The Unofficial Patches for Bethesda games prove this most effectively I think. Here we have a group of people working without profit motive to fix a game a corporation put out broken and never managed to fix themselves.

[-] invalidusernamelol@hexbear.net 39 points 1 year ago

The modding and cracking scene is an incredibly important part of gaming history. To the point that companies are selling cracked copies of their own games on Steam because they can't get the drm out of the original binaries.

[-] emizeko@hexbear.net 18 points 1 year ago* (last edited 1 year ago)

:michael-laugh: that's amazing, hadn't heard about this. deserves a top-level post

[-] laziestflagellant@hexbear.net 11 points 1 year ago

(Just don't look too closely at the clusterfuck drama that surrounds the Skyrim Unofficial Patch in particular...)

[-] autismdragon@hexbear.net 12 points 1 year ago
[-] laziestflagellant@hexbear.net 13 points 1 year ago* (last edited 1 year ago)

The Skyrim Unofficial Patch primary contributor and maintainer Arthmoor is a talented modder but also very controlling of his mods.

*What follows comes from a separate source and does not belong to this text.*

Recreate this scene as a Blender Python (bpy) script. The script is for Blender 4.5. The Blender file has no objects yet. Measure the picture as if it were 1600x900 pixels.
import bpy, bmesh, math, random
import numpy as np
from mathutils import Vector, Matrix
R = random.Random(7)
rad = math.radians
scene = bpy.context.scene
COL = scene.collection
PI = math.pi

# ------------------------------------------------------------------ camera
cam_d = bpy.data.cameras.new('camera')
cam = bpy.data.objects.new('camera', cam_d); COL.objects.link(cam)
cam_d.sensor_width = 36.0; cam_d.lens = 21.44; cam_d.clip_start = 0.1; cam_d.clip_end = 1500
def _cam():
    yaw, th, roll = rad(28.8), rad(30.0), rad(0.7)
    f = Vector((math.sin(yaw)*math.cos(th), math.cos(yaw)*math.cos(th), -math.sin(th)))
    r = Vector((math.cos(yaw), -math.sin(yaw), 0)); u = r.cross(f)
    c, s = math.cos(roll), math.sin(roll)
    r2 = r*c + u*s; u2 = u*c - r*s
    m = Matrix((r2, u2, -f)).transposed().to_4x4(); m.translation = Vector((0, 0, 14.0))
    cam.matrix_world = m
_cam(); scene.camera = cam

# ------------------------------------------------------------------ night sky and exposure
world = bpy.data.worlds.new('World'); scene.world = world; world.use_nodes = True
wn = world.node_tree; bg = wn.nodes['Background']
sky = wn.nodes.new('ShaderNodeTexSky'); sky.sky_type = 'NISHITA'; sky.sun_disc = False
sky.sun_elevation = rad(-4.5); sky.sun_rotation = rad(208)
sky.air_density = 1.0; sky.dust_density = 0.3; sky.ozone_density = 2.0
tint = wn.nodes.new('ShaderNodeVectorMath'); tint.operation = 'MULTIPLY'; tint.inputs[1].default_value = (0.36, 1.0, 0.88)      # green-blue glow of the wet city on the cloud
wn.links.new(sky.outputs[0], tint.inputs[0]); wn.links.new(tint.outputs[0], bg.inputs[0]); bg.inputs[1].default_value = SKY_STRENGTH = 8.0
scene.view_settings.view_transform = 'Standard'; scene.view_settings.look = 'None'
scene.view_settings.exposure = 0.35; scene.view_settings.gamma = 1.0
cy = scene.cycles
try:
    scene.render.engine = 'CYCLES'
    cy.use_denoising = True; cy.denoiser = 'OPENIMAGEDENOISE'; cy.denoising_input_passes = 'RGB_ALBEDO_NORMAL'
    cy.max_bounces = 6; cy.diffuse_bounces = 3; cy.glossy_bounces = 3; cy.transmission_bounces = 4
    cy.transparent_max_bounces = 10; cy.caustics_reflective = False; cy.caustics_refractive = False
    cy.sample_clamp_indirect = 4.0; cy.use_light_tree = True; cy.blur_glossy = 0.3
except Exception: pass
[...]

Basically there are a number of instances of Arthmoor trying to shut down mods that try and fix or revert various more subjective changes of the Skyrim Unofficial Patch, and also instances of him issuing DMCA takedowns of people rehosting a removed version of the Unofficial Patch (because it was the last version still compatible with Skyrim VR).

[-] autismdragon@hexbear.net 19 points 1 year ago

Modders being weird about intellectual property when they are inherently already working with other's intellectual property is so weird to me.